This video covers some recent code changes for clean agent systems. Some new requirements for systems protecting Class C hazards began in 2016. Other requirements for monitoring control heads in order to address the practice many people have of disabling their systems began at the same time - supervisory control head monitor switches. Finally we offer an opinion on regulatory changes that may be coming in the future with regard to clean agents. In this video, fire protection expert Lee Kaiser explains the new requirements and why you should implement them in your clean agent system.
Video Transcript
Lee: "For Class C fires, those electrical fires, a number of years ago, well the 2012 edition of NFPA 2001, The Standard on Clean Agent Firing Extinguishing Systems, the technical committee for gaseous fire suppression systems expected that there are going to be more Class C fires, because there's a trend in that the heavy users of these IT spaces to tend to not want to shut off the power to their equipment. They want to just ride through the fire, so they expect more sustained Class C ignition sources. In response to that, they increased the safety factor required in the code for Class C fires from 20% to 35% so the net result is that systems are going to be a little more expensive as you saw them today because we have to put in a little bit more gas.
Requirements are Not Retroactive
Now, the question that always comes up is if I have an existing system, is that a retroactive code requirement? Do we have to go back and add gas to my cylinders? The answer is no. In fact, you should expect this. There is no loss history in the industry that shows that we needed that extra percentage of gas. We know we're having Class C fires - users are not shutting down the power and they're having fires a couple a month is what we kind of understand is happening in the United States - and we're not losing any of those buildings. Those systems are still extinguishing fires and they're not under this new code, those systems aren't, but yet, you know, if you're putting in a new system, this is what you're going to have to do with your new system.
Position Monitoring Switches
Another requirement that we feel that you should go back and do, even though it's not retroactive, is the requirement to add position monitoring switches, or to electrically supervise the position of the actuation device, okay, so threw a lot of terms in there, but one thing we use is a control head to actuate the bottle or open the valve for a system, so this picture here in the bottom right shows a red clean agent cylinder with this brass right angle valve that's closed normally, until we actually fire a little pin down using a solenoid device. We call this a control head and when we attach the control head to that cylinder and it's tied into a releasing fire alarm panel, then it can activate that bottle to open it up and send gas into the enclosure.
Now, this control head has a little nut that threads onto the top of that valve and usually that control head is connected by flexible conduit meaning that it's meant to be removed from time to time, usually to service the system on an annual basis, but users of this type of equipment have figured out that they can disable the system by removing that control head, so they can do something that might cause an accidental discharge without actually causing that discharge, so from time to time our service technicians will go into a space protected by clean agents and find the control head hanging by the side of the tank, and so when that's in that position, you have a very expensive paperweight because the system's not going to activate, so that's a huge deal because we get no warning that the control head is not attached.
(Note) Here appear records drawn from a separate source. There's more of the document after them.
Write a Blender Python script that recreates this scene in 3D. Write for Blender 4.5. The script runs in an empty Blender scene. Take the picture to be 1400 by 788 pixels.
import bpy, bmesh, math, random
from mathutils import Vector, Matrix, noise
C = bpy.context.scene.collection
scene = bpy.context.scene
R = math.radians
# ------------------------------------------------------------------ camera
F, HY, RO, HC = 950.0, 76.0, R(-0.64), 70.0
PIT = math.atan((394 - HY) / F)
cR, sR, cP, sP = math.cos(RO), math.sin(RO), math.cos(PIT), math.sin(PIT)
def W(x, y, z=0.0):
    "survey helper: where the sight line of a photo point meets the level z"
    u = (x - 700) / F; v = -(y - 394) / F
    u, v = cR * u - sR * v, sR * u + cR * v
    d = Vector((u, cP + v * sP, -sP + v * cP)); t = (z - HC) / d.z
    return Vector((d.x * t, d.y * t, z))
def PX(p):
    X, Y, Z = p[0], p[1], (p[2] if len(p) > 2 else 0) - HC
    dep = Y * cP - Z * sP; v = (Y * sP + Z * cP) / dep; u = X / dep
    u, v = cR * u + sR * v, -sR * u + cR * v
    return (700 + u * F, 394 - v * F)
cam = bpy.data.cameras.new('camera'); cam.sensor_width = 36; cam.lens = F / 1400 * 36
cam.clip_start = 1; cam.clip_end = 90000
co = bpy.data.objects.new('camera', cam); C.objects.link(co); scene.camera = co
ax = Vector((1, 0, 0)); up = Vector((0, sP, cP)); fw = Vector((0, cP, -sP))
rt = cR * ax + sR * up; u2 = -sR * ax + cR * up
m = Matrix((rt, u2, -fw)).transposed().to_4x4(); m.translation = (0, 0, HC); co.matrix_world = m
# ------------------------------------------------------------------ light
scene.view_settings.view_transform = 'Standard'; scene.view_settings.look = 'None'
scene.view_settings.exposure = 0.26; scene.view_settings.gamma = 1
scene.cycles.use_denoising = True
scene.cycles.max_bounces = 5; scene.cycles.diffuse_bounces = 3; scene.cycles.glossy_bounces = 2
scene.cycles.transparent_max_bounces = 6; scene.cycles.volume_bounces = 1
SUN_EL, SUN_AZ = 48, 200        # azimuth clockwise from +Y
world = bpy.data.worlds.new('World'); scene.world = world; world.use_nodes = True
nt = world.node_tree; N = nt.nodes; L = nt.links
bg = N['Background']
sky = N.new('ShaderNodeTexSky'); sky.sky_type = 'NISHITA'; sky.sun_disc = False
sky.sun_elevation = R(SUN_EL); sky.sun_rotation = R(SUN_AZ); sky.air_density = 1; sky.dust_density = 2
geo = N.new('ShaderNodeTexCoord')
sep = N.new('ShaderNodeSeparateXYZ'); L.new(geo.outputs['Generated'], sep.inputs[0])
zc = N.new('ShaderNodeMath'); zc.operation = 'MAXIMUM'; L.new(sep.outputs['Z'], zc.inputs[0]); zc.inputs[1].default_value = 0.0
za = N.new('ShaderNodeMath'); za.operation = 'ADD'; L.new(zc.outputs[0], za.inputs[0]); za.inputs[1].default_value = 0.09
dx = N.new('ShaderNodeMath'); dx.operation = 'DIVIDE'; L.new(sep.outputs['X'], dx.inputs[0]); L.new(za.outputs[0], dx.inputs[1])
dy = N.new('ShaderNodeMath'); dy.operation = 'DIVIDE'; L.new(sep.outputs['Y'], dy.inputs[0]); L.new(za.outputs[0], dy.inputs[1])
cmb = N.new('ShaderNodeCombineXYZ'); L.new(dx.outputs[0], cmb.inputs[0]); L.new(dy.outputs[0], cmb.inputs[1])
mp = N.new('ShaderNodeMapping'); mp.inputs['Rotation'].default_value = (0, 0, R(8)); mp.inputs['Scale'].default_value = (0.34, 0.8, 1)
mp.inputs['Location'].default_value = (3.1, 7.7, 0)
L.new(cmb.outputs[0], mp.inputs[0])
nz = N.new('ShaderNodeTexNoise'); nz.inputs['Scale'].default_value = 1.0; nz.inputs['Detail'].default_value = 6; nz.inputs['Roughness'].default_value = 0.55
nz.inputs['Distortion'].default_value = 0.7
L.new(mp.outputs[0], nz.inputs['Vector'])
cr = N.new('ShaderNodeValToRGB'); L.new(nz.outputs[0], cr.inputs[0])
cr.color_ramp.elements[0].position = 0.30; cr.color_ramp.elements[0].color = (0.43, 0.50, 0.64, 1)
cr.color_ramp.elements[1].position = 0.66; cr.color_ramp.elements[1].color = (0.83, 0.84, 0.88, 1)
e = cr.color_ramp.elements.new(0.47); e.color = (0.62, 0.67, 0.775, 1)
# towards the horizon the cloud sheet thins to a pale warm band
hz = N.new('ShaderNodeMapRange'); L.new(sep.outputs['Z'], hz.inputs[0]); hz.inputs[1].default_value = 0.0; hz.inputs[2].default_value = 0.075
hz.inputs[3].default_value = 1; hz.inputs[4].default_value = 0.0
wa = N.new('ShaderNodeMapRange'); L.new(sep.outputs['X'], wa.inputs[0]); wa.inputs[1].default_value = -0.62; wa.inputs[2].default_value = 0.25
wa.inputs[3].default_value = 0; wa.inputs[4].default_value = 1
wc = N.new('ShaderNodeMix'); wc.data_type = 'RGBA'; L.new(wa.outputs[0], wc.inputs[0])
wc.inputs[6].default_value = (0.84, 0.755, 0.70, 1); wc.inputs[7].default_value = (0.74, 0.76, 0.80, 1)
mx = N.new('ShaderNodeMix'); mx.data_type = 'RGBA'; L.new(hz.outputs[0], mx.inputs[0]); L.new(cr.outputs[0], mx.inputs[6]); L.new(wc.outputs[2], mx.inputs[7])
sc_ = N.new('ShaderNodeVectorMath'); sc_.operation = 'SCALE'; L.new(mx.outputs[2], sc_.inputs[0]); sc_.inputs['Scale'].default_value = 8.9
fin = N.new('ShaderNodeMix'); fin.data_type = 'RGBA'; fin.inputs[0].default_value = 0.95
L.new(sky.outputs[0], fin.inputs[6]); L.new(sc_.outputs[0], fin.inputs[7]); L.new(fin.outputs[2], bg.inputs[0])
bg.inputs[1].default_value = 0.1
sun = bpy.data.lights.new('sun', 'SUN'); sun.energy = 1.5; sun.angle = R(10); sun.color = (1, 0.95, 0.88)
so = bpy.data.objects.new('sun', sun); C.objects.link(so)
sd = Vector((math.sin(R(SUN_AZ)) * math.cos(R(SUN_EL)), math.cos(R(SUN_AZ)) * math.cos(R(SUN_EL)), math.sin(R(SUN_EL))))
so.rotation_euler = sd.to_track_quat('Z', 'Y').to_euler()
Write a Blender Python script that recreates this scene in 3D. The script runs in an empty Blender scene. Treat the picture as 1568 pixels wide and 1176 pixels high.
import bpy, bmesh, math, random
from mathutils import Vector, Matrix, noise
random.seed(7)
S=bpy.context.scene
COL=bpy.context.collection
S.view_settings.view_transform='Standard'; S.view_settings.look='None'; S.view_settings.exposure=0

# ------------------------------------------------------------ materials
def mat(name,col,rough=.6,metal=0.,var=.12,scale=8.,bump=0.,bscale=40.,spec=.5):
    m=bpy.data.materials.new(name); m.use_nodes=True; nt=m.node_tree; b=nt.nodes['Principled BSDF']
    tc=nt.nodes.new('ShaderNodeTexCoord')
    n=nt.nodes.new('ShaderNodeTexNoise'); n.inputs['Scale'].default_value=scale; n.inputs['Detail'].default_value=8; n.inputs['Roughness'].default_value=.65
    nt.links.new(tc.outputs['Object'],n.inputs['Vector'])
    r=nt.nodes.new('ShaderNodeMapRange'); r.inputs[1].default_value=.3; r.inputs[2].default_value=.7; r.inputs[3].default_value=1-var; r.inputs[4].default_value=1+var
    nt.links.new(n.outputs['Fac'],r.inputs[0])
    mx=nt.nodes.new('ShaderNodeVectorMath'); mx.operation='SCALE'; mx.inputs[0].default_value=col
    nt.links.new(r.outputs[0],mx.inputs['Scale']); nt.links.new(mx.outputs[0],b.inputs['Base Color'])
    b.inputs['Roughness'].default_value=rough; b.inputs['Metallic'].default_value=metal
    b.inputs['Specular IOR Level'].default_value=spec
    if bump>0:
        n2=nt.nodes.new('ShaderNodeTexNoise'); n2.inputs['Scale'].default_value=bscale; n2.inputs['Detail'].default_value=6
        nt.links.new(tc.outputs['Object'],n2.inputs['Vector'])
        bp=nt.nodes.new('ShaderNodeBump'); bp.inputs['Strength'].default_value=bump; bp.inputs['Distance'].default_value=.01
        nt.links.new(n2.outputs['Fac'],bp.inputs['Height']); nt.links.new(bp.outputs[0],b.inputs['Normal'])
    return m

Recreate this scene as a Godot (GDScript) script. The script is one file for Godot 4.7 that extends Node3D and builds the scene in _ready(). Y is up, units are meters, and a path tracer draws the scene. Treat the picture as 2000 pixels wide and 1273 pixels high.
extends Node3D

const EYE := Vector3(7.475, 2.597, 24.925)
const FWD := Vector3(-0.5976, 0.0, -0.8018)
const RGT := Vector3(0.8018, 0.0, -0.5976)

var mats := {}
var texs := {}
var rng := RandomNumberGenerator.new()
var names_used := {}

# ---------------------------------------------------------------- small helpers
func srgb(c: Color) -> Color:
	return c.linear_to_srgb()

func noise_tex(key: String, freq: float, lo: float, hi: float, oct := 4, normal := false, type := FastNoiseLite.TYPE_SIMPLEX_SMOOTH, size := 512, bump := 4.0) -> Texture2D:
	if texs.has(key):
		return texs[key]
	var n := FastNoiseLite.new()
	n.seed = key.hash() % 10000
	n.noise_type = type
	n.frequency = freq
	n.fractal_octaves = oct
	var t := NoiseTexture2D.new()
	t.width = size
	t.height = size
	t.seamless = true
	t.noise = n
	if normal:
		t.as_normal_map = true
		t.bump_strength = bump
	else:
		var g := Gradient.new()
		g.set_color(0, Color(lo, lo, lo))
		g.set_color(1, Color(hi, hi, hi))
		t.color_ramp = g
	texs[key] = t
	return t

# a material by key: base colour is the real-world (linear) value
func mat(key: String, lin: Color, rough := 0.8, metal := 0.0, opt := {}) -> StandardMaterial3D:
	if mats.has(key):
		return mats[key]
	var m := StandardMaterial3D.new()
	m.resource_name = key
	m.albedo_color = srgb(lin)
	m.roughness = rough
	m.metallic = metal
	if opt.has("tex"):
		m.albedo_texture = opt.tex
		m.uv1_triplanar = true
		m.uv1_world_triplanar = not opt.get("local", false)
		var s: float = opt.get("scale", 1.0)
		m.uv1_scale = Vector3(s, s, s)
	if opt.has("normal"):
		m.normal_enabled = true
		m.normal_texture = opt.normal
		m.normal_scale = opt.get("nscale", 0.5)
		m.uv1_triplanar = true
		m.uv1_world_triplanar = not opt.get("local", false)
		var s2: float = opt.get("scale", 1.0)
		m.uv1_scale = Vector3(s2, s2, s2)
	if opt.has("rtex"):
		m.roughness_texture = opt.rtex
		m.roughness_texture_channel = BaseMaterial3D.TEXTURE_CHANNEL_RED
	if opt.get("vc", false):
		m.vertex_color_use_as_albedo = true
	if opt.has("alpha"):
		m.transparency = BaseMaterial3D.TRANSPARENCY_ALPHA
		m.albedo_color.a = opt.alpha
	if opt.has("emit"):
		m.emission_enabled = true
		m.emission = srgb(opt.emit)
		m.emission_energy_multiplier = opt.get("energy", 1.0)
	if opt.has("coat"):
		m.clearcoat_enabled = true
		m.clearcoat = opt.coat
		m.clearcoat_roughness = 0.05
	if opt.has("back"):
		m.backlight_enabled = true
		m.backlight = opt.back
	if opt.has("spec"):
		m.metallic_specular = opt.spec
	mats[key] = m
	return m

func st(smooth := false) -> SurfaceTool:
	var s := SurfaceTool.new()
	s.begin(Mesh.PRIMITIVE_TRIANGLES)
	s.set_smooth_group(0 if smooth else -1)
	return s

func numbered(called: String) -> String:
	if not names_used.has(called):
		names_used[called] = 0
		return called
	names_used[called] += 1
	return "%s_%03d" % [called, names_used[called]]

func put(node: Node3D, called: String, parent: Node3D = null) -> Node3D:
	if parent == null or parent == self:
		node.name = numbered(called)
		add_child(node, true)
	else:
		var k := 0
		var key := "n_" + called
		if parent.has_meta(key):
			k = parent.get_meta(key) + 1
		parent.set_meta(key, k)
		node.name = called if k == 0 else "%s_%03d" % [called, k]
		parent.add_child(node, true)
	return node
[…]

Otherwise, the panel's green, dumb, fat and happy and everything's good. Well, now with the use of a position monitoring switch, which is a device that sits between the control head and the valve, it knows if that device is there or not and when it's engaged everything's fine and normal at the panel, but when we remove that control head then we get a supervisory signal at the panel knowing that we have an off normal condition meaning we have to go back and restore it to its normal condition at some point or another.
New Systems, New Requirements
This is a good reminder for you, if you're in that practice of removing a control head to disarm the system. We'd rather not have anybody do that. We'd rather have a keyed disconnect switch or other type of switch to disable the system, when you need to do maintenance on that, so those two things in combination, adding position monitoring switches for supervisory warnings of the control head being removed and agent disconnects, which those are two good safety upgrades that you should put in your system, even thought that code requirement's not retroactive and that became required as of January 1, 2016."